Mais les travailleurs et les bénévoles de l’association ont trouvé un autre moyen de gagner de l’argent. En participant à la vente de charité « Douchevnyi bazar » (Le marché de l’âme) et en y vendant des objets fabriqués par leurs élèves comme des mangeoires pour oiseaux, des magnets, des porte-clefs, etc.

« Nous avons récolté 200 000 roubles (4 550 euros), une somme astronomique pour nous. Lors de la préparation à cette vente caritative, nous avons eu l’idée d’exposer nos objets sur les réseaux sociaux et avons commencé à les vendre en ligne. Au final, il ne nous restait plus grand-chose pour la foire et il a fallu mettre les bouchées doubles la dernière semaine », se souvient Daria Alexeeva.

Au début, les élèves n’avaient aucune motivation financière, tout le bénéfice allait au développement de l’école. Mais très vite, la société Vverkh a décidé de rémunérer leurs efforts. Pour une mangeoire d’oiseau vendue 2 500 roubles (57 euros), une partie va à la location du stand et à l'achat des matériaux utilisés. Le reste est partagé à moitié entre l’école et l’élève.

« Nous aurions pu organiser des ateliers de thérapie par le travail et obtenir des bourses, comme beaucoup le font. Mais nous avons choisi une autre voie, en misant sur la valorisation du travail manuel des élèves et sur la rémunération de leur travail. L’important n’est pas dans les objets produits, ni dans le gain, mais dans l’implication et l’autonomie de nos élèves, leur capacité à gagner leur propre argent, les rapports professionnels auxquels ils n’avaient pas accès auparavant », explique Daria.

Le centre Vverkh est en grande partie financé par des grosses entreprises juridiques, financières et de conseil comme Merrill Lynch, PWC, Linklaters, Globus, Ernst&Young, ainsi que par des Fonds caritatifs russes et occidentaux.

Bien que le soutien financier soit essentiel au fonctionnement de l’école, qui a besoin de 700 000 roubles (15 900 euros) par mois. « On nous aide aussi au niveau de l’organisation. Par exemple, le local est mis à disposition à titre gratuit par l’église St Andrews, la seule chapelle anglicane de Moscou ».

C’est en voyant l’intérêt croissant du monde des affaires et des investisseurs, y compris étrangers, pour ces associations caritatives, que le gouvernement a commencé à s’y intéresser.

Récemment, la banque Ouralsib, l’organisation publique des petites et moyennes entreprises Opora Rossii (Appui de la Russie, en russe) et le Fonds Nache buduschee (Notre avenir, en russe) se sont engagés à aider les entrepreneurs sociaux, qui travaillent non seulement pour le gain mais aussi pour l’action humanitaire.
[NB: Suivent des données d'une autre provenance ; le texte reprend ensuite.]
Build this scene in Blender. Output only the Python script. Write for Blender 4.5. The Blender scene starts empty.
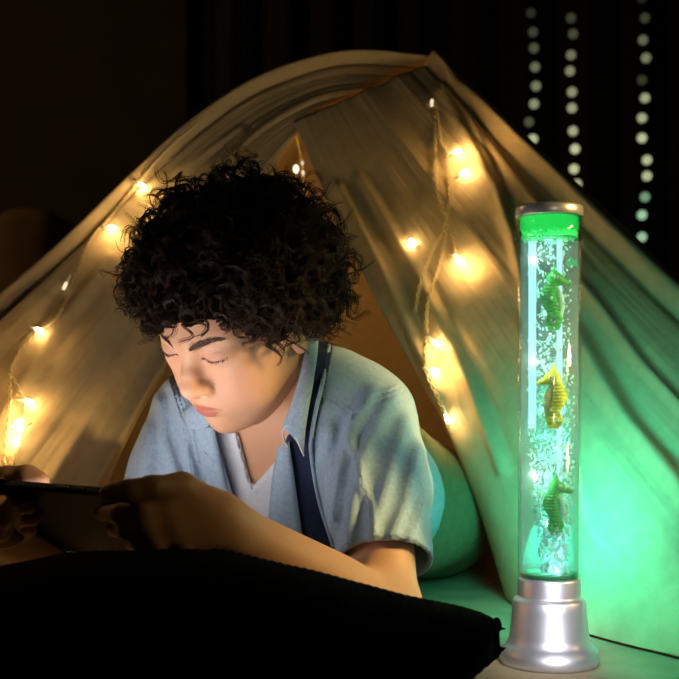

Ils se sont impliqués en modifiant la législation et en mettant en place des consultations juridiques et financières gratuites pour les jeunes entrepreneurs sociaux. Les banques, elles, proposent des crédits proches des taux de refinancement.

L’aide n’est pas théorique mais concrète : de l’argent est fourni sous forme de crédits mais aussi sous forme de bourses. Le Fonds Nache budushee, créé en 2007 par Vaguit Alekperov, le PDG de la compagnie pétrolière Loukoïl, a déjà soutenu des centaines de projets semblables à celui-ci pour un montant total de plus de 6 millions de dollars (4,5 millions d'euros).

« Les chiffres montrent que les investissements dans la sphère des entreprises sociales n’ont fait que croître ces derniers temps. C’est simple, dans beaucoup de grandes villes, il y a une réelle demande de services sociaux qui peuvent très bien être assurés par ce genre d’organisations. Les réformes, encore lentes, ne permettent pas pour l’instant au secteur de décoller mais il est probable que dans les années à venir notre pays fera un bond en avant », conclue Anton Soroko, analyste de la société d’investissement Finam.